C O N T E X T
Context: what is it? Context is what makes understanding possible. In speech, we establish context by everything that we and the person or persons we are speaking with bring to the conversation. We are talking in a particular place at a particular time. We have a shared understanding of the subject we are speaking about. We can see each other's reactions when any of us speak. All of this, and more, establish the context that makes it possible for us to understand each other. But writing is different.
With writing, we have no (or very little) context. The is no present audience for what we write. We write in a particular place and time but what we write does not exist only in that place and time but in theoretically any place at any future time. We cannot assume a shared understanding of the subject we are writing about. We cannot see the reaction of the audience of our writing. And all of this means that we must establish the context that makes understanding possible on the page on which we write (or on the screen on which we write).
Establishing the context that makes understanding possible is what makes writing difficult!
Here are some examples of writing that attempts to increase the context established on the page by decreasing the need for context that is usual in conversation.
English
102: Context examples.
This
is going to be hard.
This
course is going to be challenging.
This
English class is going to be challenging for some students.
This
English 102 class is going to be challenging for those students who
have not been well prepared in English 101.
This
English 102 class is going to be challenging for those students who have not
been well prepared in dealing with quoted examples in English 101.
This
English 102 class is going to be challenging for those students who have not
been well prepared in dealing with quoted examples (writing about writing) in
English 101.
This
English 102 class is going to be challenging for those students who have not
been well prepared in dealing with quoted examples (writing about writing) in
English 101 because almost all of the writing in English 102 is based on
responses to other writing.
This
English 102 class is going to be challenging for those students who have not
been well prepared in dealing with quoted examples (writing about writing) in
English 101 because almost all of the writing in English 102 is based on
responses to other writing, writing such as novels, reviews, newspapers,
magazines, non-fiction, etc.
This
English 102 class is going to be challenging for those students who have not
been well prepared in dealing with quoted examples (writing about writing) in
English 101 because almost all of the writing in English 102 is based on
responses that a student must make to other writing, writing such as
novels, reviews, newspapers, magazines, non-fiction, etc.
This
English 102 class is going to be challenging for those students who have not
been well prepared in dealing with quoted examples (writing about writing) in
English 101 because almost all of the writing in English 102 is based on critical
responses that a student must make to other writing, writing such as novels,
reviews, newspapers, magazines, non-fiction, etc.
This
English 102 class is going to be challenging for those students who have not
been well prepared in dealing with quoted examples (writing about writing) in
English 101 because almost all of the writing in English 102 is based on
critical responses that a student must make to other writing, writing such as
novels, reviews, newspapers, magazines, non-fiction, etc. Such responses
involve taking quote from these other writings and incorporating these quoted
examples into the student’s own writing.
This
English 102 class is going to be challenging for those students who have not
been well prepared in dealing with quoted examples (writing about writing) in
English 101 because almost all of the writing in English 102 is based on
critical responses that a student must make to other writing, writing such as
novels, reviews, newspapers, magazines, non-fiction, etc. Such responses involve
taking quote from these other writings and incorporating these quoted examples
into the student’s own writing in prescribed ways.

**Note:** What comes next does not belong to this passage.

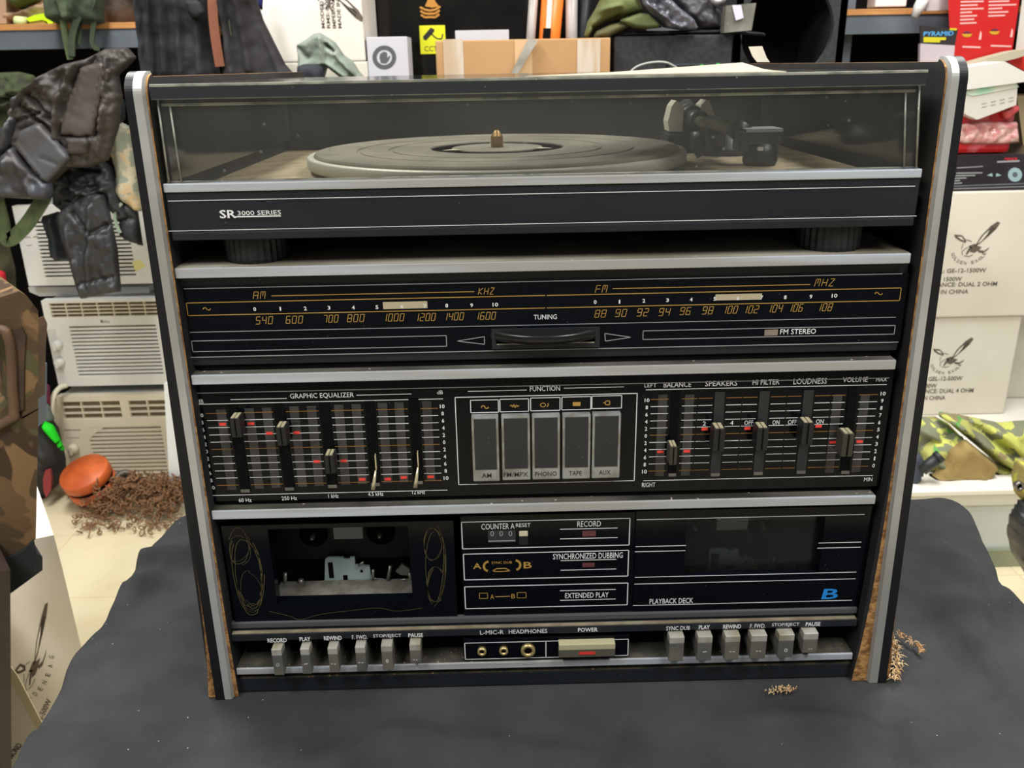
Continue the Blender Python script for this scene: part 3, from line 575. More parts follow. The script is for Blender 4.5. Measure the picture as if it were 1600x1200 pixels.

Notice that to try to make yourself understood, you have to use much more language than you would in speech. This need means that writing is always more verbose than speech. And writing is always more formal than speech. Writing is NOT speech transferred to the page. It is writing.
When you write, you usually have to write much more than you think necessary. You already understand what you are writing. But you are not writing for yourself; you are writing for an audience, to be understood. And this need to be understood means that you must write more than you think is necessary.